Я говорю о максимальном и почти невозможном, что виделось этому бескомпромиссному человеку, и думаю, что именно эти неосуществимые требования и дали нам великолепного художника, какие в истории театра идут единицами. Я поставил бы имя Алексея Дмитриевича Попова рядом с именем Владимира Ивановича Немировича — Данченко — лишь с одной, очень существенной, оговоркой. Владимир Иванович, казалось, все познал, все решил в искусстве театра. Алексей Попов, казалось, все решал заново и ничего точно не знал. Это не мешало им высоко ставить друг друга.

После «Поэмы о топоре» у меня явилась мысль написать пьесу о командирах пятилетки. Мысль односложная, ничего определенного не открывавшая, но Алексей Дмитриевич сразу сказал:

— Пиши.

Нам предстояла работа над «Моим другом»…

1962

Давние раздумья

МХАТ — это сокровищница не только русской театральной культуры, но всей нашей культуры в широком смысле этого понятия. Лишь с этой точки зрения и следует рассматривать все вопросы, выдвинутые жизнью перед этим театром, как бы эти вопросы ни были сложны и печальны.

Хочу раскрыть пошире это последнее слово и оговориться, что нарочито не читал последних статей, посвященных МХАТ, чтобы самому высказать свои давние мысли. У кого нет этих «давних мыслей», начиная, может быть, с тех лет, когда на сцене этого театра ставились такие далекие высокому искусству МХАТ пьесы, как «Хлеб». Тогда, я помню, Алексей Попов говорил: «Если им в антрактах давать бутерброды и молоко — они будут играть по три таких спектакля в день».

Уже в те годы надо было ждать возмездия, но оно таилось в недрах этого организма, как таится хронический недуг, с которым борется природное здоровье. Но за одну попытку сказать, что МХАТ — это не портреты на его стенах, не бюсты и не сами стены, а живые люди, которые стоят во главе театра, автор этих строк натерпелся столько горя, что дал себе слово помолчать. Теперь можно нарушить свой обет. И самые нетерпимые опекатели МХАТ начинают понимать, что их ревностная опека оборачивается чем–то неожиданным и непонятным.

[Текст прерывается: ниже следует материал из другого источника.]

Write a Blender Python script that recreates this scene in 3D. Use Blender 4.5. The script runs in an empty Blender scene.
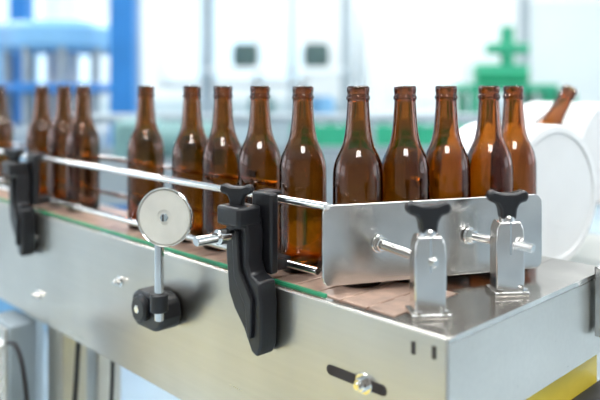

Когда–то — впрочем, это можно вспомнить точно — на самой премьере «Хлеба», значит, в начале 30‑х годов, театру было дано «устное указание» и, как принято говорить в таких случаях, весьма авторитетное: «Не торопиться и работать над постановкой спектакля этак год–два». При этом были сказаны и нужные слова о том, что не следует ставить «агиток» и слабых современных пьес, отбирая только самое лучшее в свой репертуар.

Но что значит «не торопиться»? Когда–то МХАТ «торопился» и создавал свои шедевры, потрясшие мировое сценическое искусство. М. Н. Кедров, наоборот, «не торопился» и поставил свой изумительный спектакль «Глубокая разведка». У постановщиков, актеров, литераторов, художников есть свое рабочее понятие «как пойдет», если, конечно, на него опираться целесообразно и, значит, добросовестно, не занимаясь мистикой творчества. Как огульная опека во что бы то ни стало, так и странное правило «не торопиться» «воспитали» в этом коллективе особый тип актера, которого ничто не беспокоит. Правило без исключения, кажется, не правило. Тогда оно мертво, во всяком случае, в жизни МХАТ, где можно найти много исключений, ибо здоровым, сильным людям отвратительна тепличность, невыносимо безразличие.